Short exercise → The records below hold a stretch from the line with "The Blender Python" through the line with "if 'px0' not"; return exactly those lines, ends included, and nothing more.

(Items from a dataset)
........
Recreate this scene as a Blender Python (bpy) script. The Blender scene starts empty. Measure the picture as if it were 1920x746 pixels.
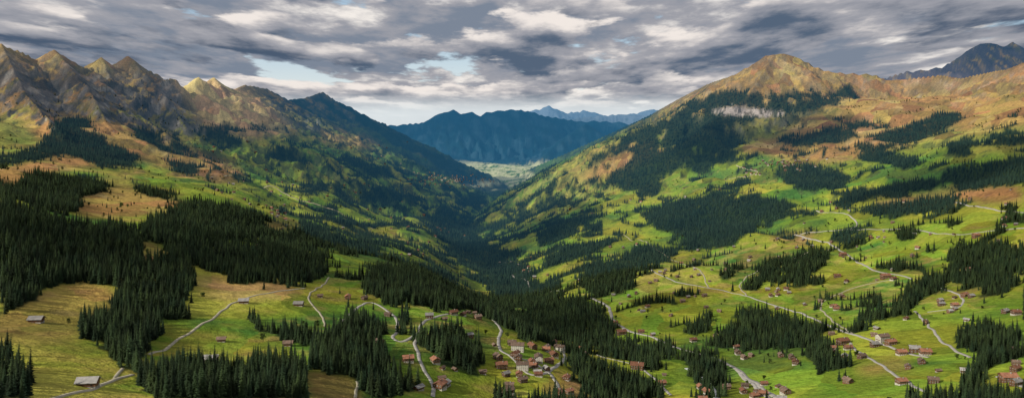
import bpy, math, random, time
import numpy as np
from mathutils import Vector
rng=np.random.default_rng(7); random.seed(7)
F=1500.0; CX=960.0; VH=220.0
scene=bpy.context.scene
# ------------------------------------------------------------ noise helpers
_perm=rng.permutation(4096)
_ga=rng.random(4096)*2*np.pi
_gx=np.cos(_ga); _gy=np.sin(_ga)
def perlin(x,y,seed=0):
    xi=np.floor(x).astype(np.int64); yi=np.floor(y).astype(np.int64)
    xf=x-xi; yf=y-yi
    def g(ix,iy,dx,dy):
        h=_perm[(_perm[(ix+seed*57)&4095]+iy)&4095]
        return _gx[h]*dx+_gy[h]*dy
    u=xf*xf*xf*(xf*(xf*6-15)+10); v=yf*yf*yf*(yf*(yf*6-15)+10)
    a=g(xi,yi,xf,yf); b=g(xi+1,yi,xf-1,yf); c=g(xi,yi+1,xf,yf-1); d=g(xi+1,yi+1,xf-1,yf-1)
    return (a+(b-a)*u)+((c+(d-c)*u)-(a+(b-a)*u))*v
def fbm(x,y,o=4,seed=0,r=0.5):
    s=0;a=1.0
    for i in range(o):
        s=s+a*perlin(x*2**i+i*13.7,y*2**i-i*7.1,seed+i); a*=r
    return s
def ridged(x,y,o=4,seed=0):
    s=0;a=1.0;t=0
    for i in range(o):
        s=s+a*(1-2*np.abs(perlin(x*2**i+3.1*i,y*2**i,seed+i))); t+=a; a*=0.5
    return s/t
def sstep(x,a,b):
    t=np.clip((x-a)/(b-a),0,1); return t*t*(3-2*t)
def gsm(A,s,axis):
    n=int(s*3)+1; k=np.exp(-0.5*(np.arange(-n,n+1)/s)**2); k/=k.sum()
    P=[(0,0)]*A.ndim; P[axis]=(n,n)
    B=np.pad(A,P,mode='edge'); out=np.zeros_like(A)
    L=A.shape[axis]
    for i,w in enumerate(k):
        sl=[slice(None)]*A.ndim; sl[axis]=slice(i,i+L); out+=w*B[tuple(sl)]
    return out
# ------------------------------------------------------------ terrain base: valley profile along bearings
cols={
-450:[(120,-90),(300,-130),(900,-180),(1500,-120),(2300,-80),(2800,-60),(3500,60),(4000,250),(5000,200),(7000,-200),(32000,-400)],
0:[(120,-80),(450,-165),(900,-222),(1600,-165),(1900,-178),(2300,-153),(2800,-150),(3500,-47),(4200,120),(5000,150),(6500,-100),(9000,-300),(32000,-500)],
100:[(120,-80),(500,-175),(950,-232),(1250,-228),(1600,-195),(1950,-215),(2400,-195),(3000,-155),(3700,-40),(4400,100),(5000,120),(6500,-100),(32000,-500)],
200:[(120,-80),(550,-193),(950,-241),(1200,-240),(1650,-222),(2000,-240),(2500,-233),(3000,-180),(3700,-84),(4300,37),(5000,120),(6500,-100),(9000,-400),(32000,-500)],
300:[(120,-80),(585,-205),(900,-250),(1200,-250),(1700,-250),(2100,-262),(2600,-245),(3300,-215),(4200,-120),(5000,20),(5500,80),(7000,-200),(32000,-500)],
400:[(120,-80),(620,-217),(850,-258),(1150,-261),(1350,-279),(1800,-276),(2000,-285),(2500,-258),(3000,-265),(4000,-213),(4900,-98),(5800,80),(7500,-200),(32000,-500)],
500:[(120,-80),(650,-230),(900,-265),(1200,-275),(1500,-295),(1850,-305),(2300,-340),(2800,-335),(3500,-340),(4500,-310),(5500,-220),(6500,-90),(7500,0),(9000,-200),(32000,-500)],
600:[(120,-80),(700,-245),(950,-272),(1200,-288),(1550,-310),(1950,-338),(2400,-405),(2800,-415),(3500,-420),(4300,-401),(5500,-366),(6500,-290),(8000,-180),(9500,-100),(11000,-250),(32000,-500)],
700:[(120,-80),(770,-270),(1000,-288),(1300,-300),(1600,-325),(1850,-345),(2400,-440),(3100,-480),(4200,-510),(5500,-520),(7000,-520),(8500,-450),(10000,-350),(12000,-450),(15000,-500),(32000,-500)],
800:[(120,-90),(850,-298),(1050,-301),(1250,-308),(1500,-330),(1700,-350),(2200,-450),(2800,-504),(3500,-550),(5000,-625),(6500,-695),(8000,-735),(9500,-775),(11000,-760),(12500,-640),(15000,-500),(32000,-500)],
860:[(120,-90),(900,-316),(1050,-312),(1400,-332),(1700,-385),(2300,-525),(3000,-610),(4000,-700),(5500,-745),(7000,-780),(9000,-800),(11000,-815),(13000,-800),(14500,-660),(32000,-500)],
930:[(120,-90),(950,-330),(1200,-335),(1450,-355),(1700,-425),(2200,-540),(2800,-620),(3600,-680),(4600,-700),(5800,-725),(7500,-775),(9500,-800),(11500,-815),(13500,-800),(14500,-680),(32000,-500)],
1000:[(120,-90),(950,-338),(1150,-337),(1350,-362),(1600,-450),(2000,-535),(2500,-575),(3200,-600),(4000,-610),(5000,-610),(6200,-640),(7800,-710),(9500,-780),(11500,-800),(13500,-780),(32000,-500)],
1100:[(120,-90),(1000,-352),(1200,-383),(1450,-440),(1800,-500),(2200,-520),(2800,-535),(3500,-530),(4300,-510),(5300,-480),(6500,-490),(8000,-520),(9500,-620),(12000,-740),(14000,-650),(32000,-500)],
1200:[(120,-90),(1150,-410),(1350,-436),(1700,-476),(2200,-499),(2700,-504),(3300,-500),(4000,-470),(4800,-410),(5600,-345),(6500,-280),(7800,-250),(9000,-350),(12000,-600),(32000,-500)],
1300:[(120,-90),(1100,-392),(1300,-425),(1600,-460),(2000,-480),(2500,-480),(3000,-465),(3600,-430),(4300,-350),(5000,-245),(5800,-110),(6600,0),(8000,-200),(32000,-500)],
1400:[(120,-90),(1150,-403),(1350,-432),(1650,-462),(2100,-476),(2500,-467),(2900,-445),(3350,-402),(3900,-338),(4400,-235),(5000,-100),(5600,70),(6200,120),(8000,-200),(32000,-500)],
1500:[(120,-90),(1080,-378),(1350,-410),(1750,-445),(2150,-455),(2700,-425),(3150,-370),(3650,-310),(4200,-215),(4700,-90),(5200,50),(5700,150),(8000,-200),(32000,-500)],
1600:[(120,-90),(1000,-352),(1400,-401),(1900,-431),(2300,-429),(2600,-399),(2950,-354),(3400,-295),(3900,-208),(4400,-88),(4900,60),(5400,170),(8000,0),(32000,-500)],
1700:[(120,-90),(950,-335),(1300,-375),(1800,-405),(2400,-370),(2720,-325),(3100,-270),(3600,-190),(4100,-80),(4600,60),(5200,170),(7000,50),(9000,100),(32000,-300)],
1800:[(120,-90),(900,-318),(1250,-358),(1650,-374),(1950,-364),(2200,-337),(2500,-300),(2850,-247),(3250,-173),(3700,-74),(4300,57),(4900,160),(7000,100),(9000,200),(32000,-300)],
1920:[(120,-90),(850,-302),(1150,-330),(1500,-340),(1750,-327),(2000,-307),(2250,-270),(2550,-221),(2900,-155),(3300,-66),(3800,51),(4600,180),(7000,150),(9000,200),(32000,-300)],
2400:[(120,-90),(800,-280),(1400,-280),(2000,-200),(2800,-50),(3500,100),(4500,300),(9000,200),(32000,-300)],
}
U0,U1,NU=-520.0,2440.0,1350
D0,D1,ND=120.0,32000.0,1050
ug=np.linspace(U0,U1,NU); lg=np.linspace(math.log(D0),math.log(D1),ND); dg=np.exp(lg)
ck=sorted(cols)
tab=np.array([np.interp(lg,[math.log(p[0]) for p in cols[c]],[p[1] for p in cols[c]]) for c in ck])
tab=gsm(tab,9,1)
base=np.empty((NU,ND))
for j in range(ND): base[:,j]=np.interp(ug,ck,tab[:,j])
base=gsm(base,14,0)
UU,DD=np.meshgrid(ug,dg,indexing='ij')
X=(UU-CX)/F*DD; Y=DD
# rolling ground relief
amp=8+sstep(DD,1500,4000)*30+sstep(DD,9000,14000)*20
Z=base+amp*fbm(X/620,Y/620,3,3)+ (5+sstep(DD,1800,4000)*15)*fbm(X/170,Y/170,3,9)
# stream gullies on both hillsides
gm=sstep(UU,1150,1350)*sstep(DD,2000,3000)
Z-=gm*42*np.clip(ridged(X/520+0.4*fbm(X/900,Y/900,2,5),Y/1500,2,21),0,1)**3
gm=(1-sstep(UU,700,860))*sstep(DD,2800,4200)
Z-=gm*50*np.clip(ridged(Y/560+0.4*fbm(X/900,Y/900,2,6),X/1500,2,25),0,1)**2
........
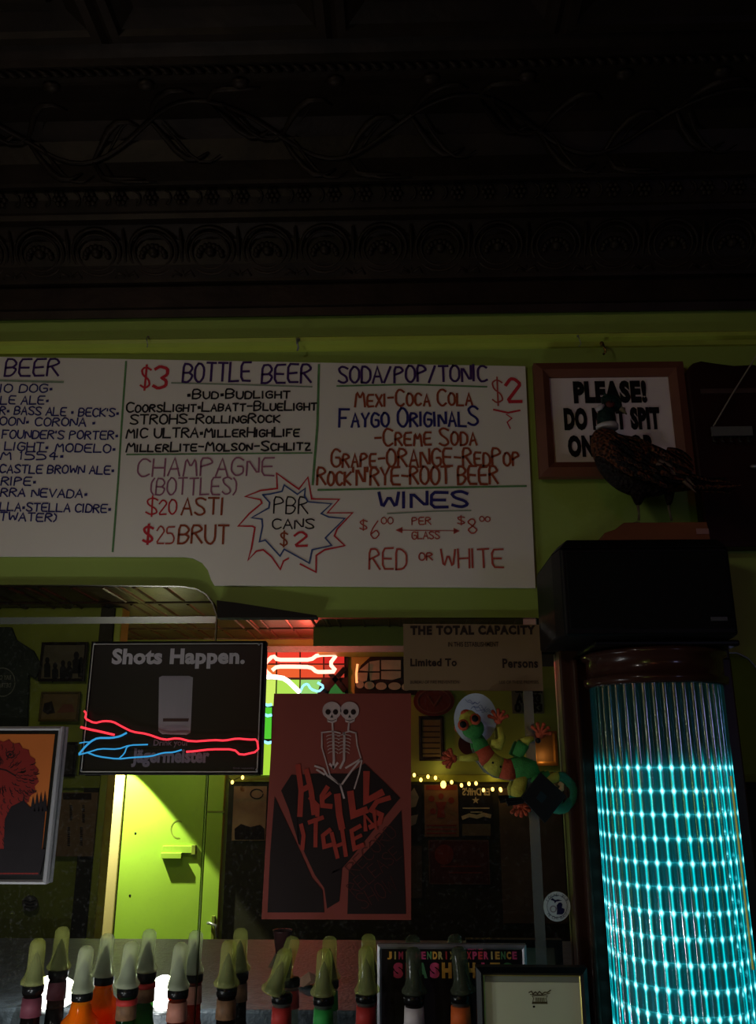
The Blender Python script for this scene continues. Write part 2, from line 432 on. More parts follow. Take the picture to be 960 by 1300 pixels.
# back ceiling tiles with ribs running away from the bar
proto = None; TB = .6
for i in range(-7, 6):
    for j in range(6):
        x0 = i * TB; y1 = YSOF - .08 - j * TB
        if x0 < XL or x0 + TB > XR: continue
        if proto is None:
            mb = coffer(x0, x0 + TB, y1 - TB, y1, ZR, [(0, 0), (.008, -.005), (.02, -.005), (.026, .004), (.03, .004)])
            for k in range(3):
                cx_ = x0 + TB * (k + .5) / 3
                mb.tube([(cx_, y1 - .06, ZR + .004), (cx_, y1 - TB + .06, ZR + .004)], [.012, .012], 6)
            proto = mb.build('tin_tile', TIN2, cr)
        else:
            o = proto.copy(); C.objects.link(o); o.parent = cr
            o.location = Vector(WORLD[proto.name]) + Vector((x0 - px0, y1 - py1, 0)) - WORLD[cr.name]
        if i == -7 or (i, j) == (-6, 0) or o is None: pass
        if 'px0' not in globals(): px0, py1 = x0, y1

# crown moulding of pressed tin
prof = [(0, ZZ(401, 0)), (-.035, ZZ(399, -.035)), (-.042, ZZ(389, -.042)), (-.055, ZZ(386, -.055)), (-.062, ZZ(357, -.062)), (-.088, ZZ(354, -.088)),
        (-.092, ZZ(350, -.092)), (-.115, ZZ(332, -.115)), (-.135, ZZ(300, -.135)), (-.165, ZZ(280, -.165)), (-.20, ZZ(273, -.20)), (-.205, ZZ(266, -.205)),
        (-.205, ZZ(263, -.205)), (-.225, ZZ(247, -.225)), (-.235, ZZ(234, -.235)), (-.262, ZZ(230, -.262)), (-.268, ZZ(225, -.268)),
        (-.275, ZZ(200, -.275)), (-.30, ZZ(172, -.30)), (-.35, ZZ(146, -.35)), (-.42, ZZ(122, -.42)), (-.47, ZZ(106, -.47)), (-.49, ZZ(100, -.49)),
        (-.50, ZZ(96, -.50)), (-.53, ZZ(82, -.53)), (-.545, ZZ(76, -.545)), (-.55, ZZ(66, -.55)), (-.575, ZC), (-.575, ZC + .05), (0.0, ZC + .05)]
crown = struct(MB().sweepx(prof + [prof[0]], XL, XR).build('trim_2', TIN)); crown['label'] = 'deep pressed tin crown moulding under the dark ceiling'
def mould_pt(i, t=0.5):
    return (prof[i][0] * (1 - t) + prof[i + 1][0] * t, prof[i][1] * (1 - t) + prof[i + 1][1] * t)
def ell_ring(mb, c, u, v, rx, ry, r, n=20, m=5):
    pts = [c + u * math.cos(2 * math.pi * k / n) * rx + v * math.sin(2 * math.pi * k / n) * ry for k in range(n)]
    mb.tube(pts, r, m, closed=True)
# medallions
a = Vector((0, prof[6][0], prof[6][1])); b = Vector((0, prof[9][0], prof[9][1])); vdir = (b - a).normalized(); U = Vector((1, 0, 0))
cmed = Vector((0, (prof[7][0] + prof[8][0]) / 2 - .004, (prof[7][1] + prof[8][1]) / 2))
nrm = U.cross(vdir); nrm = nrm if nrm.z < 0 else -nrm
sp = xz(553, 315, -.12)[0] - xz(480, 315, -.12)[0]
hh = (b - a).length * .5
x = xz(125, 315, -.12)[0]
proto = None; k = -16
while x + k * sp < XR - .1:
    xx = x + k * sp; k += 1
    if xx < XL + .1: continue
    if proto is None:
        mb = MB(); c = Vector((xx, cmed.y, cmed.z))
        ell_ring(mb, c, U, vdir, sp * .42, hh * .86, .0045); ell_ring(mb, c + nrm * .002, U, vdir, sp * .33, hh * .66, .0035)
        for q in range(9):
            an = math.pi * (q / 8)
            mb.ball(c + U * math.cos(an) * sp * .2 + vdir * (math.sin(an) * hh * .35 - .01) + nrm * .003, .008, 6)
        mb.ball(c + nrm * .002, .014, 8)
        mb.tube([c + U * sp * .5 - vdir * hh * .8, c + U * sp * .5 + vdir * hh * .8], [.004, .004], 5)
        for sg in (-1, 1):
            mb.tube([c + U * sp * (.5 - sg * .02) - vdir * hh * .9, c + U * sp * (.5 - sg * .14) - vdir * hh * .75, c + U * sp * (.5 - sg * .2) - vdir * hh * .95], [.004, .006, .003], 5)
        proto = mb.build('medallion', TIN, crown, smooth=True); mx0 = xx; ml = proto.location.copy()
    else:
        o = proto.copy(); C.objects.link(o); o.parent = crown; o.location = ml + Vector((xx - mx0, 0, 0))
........
Exercise answer →
The Blender Python script for this scene continues. Write part 2, from line 432 on. More parts follow. Take the picture to be 960 by 1300 pixels.
# back ceiling tiles with ribs running away from the bar
proto = None; TB = .6
for i in range(-7, 6):
    for j in range(6):
        x0 = i * TB; y1 = YSOF - .08 - j * TB
        if x0 < XL or x0 + TB > XR: continue
        if proto is None:
            mb = coffer(x0, x0 + TB, y1 - TB, y1, ZR, [(0, 0), (.008, -.005), (.02, -.005), (.026, .004), (.03, .004)])
            for k in range(3):
                cx_ = x0 + TB * (k + .5) / 3
                mb.tube([(cx_, y1 - .06, ZR + .004), (cx_, y1 - TB + .06, ZR + .004)], [.012, .012], 6)
            proto = mb.build('tin_tile', TIN2, cr)
        else:
            o = proto.copy(); C.objects.link(o); o.parent = cr
            o.location = Vector(WORLD[proto.name]) + Vector((x0 - px0, y1 - py1, 0)) - WORLD[cr.name]
        if i == -7 or (i, j) == (-6, 0) or o is None: pass
        if 'px0' not in globals(): px0, py1 = x0, y1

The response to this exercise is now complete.